Since the interview is of a questionable nature, i.e., some Arabs may react harshly to it, I talked with the girl in question about whether or not she wanted to remain anonymous or have her name attached to it. I proceeded to transcribe the interview and show it to her, so she could look over it and get a feel for the interview itself. A couple hours later she came back to me and said that she was offended by much of it, and how stereotypical the questions are. And, re-reading it myself, I can see her point. The teacher in this story does have a very clear line of thinking and often when she expresses herself, those thoughts are made clear. The Arab I interviewed asked me to rephrase these questions to be less stereotypical, because she was getting upset about what she herself had said, and she could only imagine the backlash resulting from having the interview printed. She also wanted to change some of her former answers.

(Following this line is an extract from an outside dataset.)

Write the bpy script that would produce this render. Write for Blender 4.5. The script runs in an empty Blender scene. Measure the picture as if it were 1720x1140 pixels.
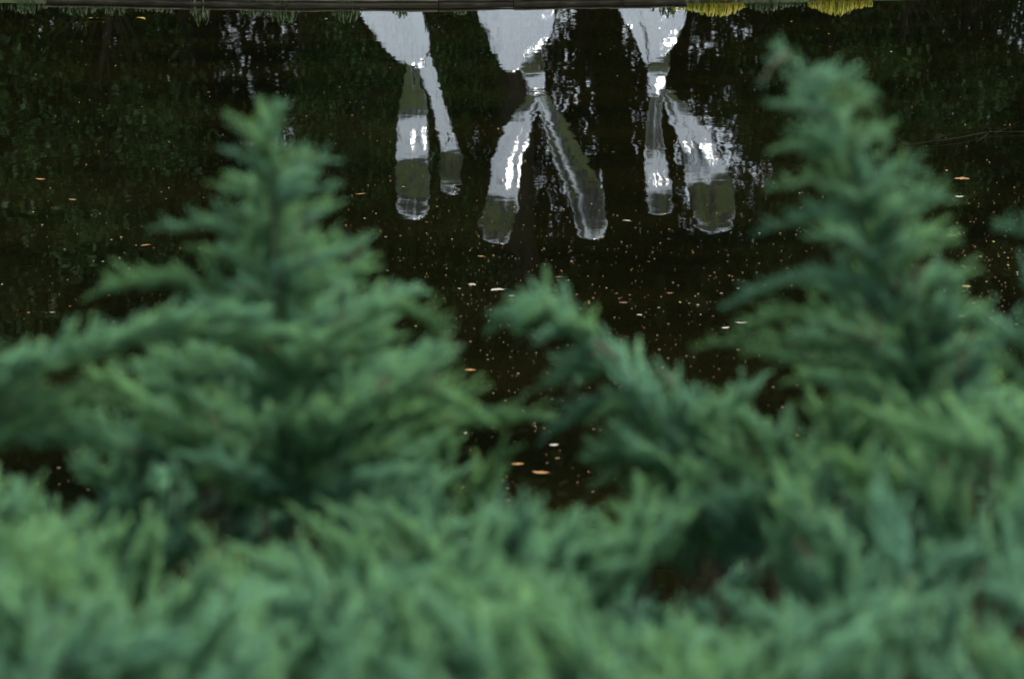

My problem is this: some of the answers changed are very clearly different, radically different in fact from her original answers. They're re-phrased to sound more accomodating to the Arabic community, and I feel they're less honest than before when she was recorded. They sound defensive now, as if carefully prepared (which they are). And some of the questions she found offensive, some of them were very valid. At what point does the interview become my intellectual property, really, where I can do and say what I want with it? How legitimate are her requests to change the answers or the questions? I feel at some point that if I change the answers I'm changing the truth, or being less truthful to the original idea. What is the rule of thumb here? At what point is it my property versus her property, and what would a real journalist do in this situation?
And, to top it all off, I have to have all of this handled via e-mail correspondence since I have to finish assembling the magazine on the computer by Monday the 6th.